Come on, fellow queers. What the fuck is wrong with you people? Although New Orleans was spared Katrina’s greatest fury, the city is still a gigantic mess with widespread flooding and destruction almost everywhere you look. Tens of thousands have been left homeless, and millions are without electricity, gas service, or running water. Are you trying to tell me that you’re more worried about a Mardi Gras-style “circuit party” than you are about the people who have lost homes or loved ones to Katrina? What the fuck are you thinking? You people ought to be exceedingly ashamed of yourselves — and that’s an understatement; I don’t think the English language contains words strong enough to accurately describe what I feel about that kind of attitude.

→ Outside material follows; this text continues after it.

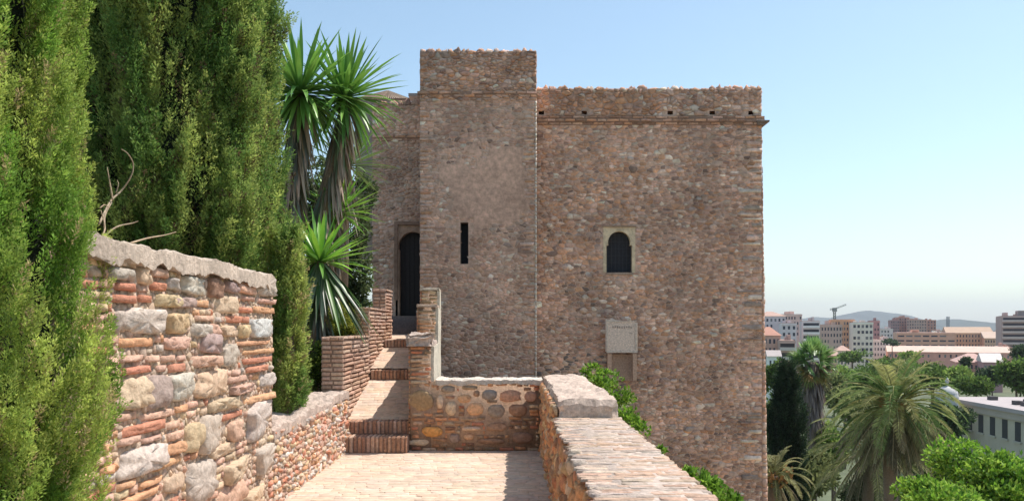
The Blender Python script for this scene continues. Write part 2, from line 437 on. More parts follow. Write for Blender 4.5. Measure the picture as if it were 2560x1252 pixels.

That kind of stupidity is what I expect from the right-wing morons who hate us, not my own fellow gay people. You know something, the attitude displayed in those New Orleans chat rooms, and mentioned on-air by McMullen, really makes me wonder if maybe Alan Keyes and Pat Robertson were right — that we’re “selfish hedonists” and “self-absorbed narcissists” who can’t see beyond the next drink, the next hit of ecstasy, the next party, and the next random sex partner.

Don’t get me wrong, I’m not converting over to their side, but I have every right to make it known that I am absolutely furious about the fact that any of my gay/lesbian brothers and sisters would take such an attitude in light of what has just happened to New Orleans. I also know that the vast majority of gay people do have their priorities straight (no pun intended), but as always, the 5% who care more about some stupid party tarnish the reputation of the other 95%. It should go without saying that I’m not at all happy about even a few of my fellow queers throwing yet another bone to the likes of Robertson and Falwell.

Well, that’s enough ranting for tonight. I actually have to head into what will remain of Katrina later on today; I’m headed to middle Tennessee, where I expect to encounter heavy rain and possibly some 40-mph (64 km/h) winds, but nothing particularly destructive. I’ve driven through the remnants of hurricanes before, so I don’t think I’ll see anything I can’t handle.